● Challenge
Starting with the first line of the data below, copy each line up to and including the one containing "edge', 'scrub', None, 'stuff')". Pictures stay out.

● Dataset content
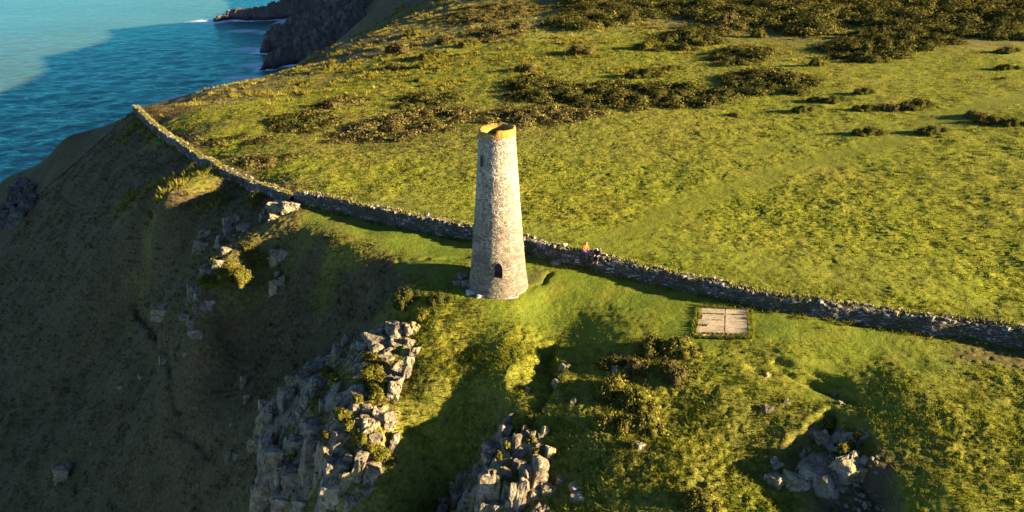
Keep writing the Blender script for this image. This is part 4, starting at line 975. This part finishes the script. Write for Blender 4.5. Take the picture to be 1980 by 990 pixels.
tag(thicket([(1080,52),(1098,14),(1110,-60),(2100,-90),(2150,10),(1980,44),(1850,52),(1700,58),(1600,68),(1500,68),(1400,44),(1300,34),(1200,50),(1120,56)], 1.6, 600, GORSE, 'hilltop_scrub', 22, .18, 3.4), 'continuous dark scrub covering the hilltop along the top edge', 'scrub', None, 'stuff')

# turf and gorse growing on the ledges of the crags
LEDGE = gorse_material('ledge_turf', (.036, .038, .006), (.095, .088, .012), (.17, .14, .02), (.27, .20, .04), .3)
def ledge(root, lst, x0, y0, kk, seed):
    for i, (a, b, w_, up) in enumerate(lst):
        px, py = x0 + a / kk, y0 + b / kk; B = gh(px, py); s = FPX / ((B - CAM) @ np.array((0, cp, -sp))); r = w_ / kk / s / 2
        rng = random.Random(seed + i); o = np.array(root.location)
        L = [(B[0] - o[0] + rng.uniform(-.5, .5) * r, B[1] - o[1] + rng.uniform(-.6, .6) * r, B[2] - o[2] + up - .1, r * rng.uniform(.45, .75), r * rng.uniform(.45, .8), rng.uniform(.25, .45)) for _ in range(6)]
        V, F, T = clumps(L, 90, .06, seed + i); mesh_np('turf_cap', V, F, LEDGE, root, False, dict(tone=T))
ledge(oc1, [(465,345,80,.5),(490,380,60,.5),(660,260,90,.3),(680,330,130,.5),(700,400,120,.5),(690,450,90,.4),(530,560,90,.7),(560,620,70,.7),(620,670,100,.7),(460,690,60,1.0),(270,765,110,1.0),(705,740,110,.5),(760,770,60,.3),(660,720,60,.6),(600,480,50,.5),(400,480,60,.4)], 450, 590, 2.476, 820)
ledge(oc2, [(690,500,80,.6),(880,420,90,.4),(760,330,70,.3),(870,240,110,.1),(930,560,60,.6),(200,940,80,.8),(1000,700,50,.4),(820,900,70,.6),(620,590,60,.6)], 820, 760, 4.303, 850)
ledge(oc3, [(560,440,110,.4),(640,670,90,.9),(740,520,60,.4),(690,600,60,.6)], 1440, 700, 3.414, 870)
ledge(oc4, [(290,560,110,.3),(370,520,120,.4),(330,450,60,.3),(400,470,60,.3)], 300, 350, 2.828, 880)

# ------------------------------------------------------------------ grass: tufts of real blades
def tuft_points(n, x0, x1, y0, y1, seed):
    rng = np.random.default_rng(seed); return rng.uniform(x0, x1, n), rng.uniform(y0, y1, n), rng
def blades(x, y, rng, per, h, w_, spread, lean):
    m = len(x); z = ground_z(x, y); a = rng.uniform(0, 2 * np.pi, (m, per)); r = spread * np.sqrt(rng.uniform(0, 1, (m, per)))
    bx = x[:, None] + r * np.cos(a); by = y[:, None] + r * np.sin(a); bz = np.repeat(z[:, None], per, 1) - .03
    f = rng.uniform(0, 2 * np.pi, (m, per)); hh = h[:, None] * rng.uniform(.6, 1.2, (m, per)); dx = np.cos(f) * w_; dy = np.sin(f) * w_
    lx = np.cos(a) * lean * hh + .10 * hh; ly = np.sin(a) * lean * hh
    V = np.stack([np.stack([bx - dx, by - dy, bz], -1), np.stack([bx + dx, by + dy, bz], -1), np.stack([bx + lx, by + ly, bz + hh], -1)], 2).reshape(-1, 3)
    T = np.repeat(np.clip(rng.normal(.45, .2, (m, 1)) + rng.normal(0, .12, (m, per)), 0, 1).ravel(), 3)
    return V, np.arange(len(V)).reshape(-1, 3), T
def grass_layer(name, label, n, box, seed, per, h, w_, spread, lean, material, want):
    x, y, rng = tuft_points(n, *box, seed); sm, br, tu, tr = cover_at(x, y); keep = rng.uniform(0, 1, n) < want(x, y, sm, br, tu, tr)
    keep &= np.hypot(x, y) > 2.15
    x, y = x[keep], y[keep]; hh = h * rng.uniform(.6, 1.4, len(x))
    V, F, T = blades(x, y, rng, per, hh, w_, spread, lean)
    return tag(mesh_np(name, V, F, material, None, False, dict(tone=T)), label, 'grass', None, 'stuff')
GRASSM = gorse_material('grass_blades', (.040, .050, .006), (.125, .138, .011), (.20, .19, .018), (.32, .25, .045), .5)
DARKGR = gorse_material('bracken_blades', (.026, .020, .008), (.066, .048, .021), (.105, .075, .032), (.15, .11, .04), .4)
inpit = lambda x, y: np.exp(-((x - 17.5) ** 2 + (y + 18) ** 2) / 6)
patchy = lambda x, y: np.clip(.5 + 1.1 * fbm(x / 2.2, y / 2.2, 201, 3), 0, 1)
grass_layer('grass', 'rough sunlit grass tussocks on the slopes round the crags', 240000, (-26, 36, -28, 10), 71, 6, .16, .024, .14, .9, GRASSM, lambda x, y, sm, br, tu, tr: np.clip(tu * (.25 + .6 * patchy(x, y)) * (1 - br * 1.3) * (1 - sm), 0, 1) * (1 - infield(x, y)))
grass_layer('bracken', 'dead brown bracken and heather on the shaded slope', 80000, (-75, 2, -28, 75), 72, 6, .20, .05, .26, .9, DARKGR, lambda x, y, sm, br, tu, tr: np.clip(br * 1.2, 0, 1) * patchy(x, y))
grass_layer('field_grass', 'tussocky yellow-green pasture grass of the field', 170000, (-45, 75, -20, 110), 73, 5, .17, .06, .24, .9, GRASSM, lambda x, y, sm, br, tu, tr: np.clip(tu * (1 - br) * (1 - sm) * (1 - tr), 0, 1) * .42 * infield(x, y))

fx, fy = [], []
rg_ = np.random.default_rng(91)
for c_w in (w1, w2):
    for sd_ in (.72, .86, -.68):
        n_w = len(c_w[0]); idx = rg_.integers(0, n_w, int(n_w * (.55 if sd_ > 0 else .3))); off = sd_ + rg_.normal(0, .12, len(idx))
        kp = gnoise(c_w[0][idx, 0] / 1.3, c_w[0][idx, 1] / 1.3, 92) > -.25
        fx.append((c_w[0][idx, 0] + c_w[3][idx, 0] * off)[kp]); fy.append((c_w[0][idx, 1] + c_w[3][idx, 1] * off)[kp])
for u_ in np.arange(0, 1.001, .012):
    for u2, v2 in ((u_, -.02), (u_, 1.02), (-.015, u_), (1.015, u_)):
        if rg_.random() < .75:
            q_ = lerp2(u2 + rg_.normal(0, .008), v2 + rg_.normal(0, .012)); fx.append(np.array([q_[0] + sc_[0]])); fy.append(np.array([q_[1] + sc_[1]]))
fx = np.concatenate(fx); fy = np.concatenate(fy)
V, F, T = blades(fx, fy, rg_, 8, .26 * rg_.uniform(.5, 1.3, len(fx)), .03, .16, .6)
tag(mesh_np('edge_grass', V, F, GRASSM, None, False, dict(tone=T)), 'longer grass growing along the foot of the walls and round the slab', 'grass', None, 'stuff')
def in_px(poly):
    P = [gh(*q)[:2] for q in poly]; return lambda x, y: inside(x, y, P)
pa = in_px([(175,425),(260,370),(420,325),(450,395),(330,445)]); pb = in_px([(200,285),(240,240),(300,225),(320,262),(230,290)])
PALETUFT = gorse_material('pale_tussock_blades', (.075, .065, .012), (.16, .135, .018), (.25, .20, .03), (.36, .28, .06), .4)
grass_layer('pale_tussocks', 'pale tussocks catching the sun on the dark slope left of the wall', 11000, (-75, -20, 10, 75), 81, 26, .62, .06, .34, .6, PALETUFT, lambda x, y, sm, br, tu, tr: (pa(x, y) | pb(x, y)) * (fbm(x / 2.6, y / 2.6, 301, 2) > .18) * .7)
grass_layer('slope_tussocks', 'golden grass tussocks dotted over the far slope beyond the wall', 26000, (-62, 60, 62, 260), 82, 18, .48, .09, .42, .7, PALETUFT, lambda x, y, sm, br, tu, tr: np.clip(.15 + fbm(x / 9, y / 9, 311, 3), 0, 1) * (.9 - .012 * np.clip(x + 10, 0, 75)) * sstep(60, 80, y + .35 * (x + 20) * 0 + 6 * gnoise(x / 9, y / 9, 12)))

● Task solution
Keep writing the Blender script for this image. This is part 4, starting at line 975. This part finishes the script. Write for Blender 4.5. Take the picture to be 1980 by 990 pixels.
tag(thicket([(1080,52),(1098,14),(1110,-60),(2100,-90),(2150,10),(1980,44),(1850,52),(1700,58),(1600,68),(1500,68),(1400,44),(1300,34),(1200,50),(1120,56)], 1.6, 600, GORSE, 'hilltop_scrub', 22, .18, 3.4), 'continuous dark scrub covering the hilltop along the top edge', 'scrub', None, 'stuff')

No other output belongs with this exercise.